Jim Hake
Easier Said Than Done
September 6 – October 7, 2012
Jim Hake’s upcoming exhibition Easier Said Than Done is a poetic reflection on the personal and social filters that condition the way we present ourselves and communicate. Jim Hake is an American artist who spent twelve years living and working in Turin, Italy. His emigration to Toronto in 2008 inspired a body of work that explores ideas of nostalgia, connectedness, communication, and social relationships.
In Easier Said Than Done, Hake presents two series, “Lost and Found” and “The Friend Project”, which explore these concepts through images and language. These composite works are a play on some of the fundamental oppositions that are inherent both to relationships as well as the artist’s creative process: identity/anonymity, multiplicity/uniqueness, fragility/strength.
Jim Hake, Roxy, 2012
Lost and Found is a project whose roots began while Hake was still in Italy. Hake collected lost gloves on the streets, inspired by their gestural qualities and the fact they are shells/remnants of a human presence. Upon Hake’s relocation to Toronto, the myriad of gloves found on the streets inspired him to use these objects as a metaphor of loss and as opportunities for communication. Hake models these gloves into gestures that replicate ASL (American Sign Language) letters. These gloves are composed into brief, ironic and, at times humorous phrases that are a distillation of ideas of change and adversity.

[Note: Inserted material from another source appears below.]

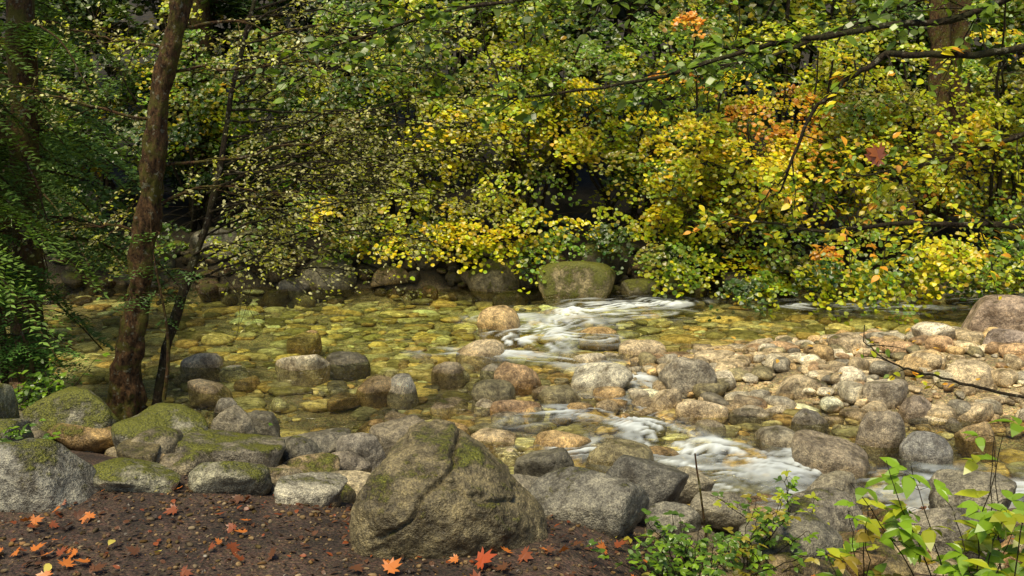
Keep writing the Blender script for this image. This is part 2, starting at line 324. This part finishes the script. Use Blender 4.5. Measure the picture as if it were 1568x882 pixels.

The Friend Project reflects on the traces and memories that connect us to the people from our past. These meticulously crafted ceramic mosaics are composed with the photographs of past friends that are part of the virtual network of the artist. Using social media pages, Hake collects images of friends and transfers them onto porcelain forms. Every image becomes a precious part of a larger portrait. This series reflects on the composite nature of individual identities and the emotional tension between past and present, nostalgia and desire, projection and reality, chance and recurring patterns.